I handle parts orders for a mid-size rental fleet that runs a lot of Epiroc gear. Hydraulic breakers, drill rig attachments, the whole bit. In my first year (2017), I made a classic mistake: I ordered $3,200 worth of Epiroc breaker parts based on a model number that looked right. The parts arrived. They didn't fit. The $3,200 went straight into the "lesson learned" column.
From the outside, ordering Epiroc attachments seems straightforward—you look at the machine, you match the model, you place the order. The reality is way messier. Most buyers focus on the model name and completely miss the serial number range and the production year changes that Epiroc (and its predecessor Atlas Copco) made over the years. The question everyone asks is, "What breaker do you need?" The question they should ask is, "What specific iteration of that breaker was built, and when?"
What I mean is that Epiroc doesn't just update product lines annually—they revise components mid-cycle without changing the model name. A breaker built in 2019 might have a different piston or bushing set than the same model built in 2021. The specs sheet on the dealer's website won't tell you that unless you dig into the serial number decoder. And if you're buying from a distributor who handles multiple brands (Sandvik, Caterpillar, Komatsu), they might not catch the mismatch either. I found this out the hard way when our shop foreman called me into the bay and held up two bushings that supposedly matched the same part number but were clearly different diameters.
The most frustrating part of this situation: the same issue recurring despite clear documentation. You'd think written specs would prevent misunderstandings, but interpretation varies wildly between suppliers. After the third wrong part in eight months, I was ready to switch to an entirely different inventory system. What finally helped was creating a pre-order checklist that isn't just about part numbers.
This gets into technical territory, which isn't my expertise. I'm not a mechanical engineer, so I can't speak to the metallurgy or the hydraulic pressures involved. What I can tell you from a procurement perspective is how to cross-check Epiroc attachments against your actual fleet inventory. People assume a dealer's catalog is accurate for every unit they have in stock. What they don't see is that dealers often list the latest revision, not the revision that matches your machine's production date.
Why does this matter? Because the wrong attachment means downtime. A $400 bushing that doesn't fit means the breaker sits idle for two days while you wait for the correct one. On a $3,200 order where every single item had the compatibility issue, we lost a full week of rental revenue. The mistake cost $890 in redo shipping plus the embarrassment of telling a long-time customer their excavator would be delayed. Missing the compatibility check resulted in a 3-day production delay for a road construction crew that was already working on a tight schedule.
Here's the thing: I'm not saying dealer catalogs are useless. I'm saying they're incomplete without context.

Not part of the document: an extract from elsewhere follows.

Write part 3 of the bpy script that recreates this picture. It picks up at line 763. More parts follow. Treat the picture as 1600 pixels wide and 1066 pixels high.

The pre-check list I now maintain has three steps:
- Lock down the serial number — not just the model. Epiroc breakers have a serial number prefix that tells you the year and production batch. Use the Epiroc parts portal (accessed December 15, 2024) to verify compatibility at the unit level.
- Cross-reference with the original bill of materials — if the machine came from the factory with specific attachments, those part numbers are the baseline. Aftermarket or replacement units might differ.
- Call the parts desk with both numbers — not just the model. I've caught 47 potential errors using this checklist in the past 18 months. It takes ten minutes and has eliminated 90% of our misorders.
Look, I'm not saying the budget option of "just buy from the cheapest online source" is always wrong. But for Epiroc attachments—especially hydraulic breakers and their internal components—the risk of a mismatch is too high. The cost of the wrong part isn't just the part itself; it's the labor, the delay, and the customer trust you lose. As of January 2025, I'd rather pay a small premium for a verified match than gamble on price. The checklist system isn't flashy. It's just a laminated sheet in my desk drawer. But that sheet has saved our shop roughly $8,000 in avoided reorders over the last year and a half.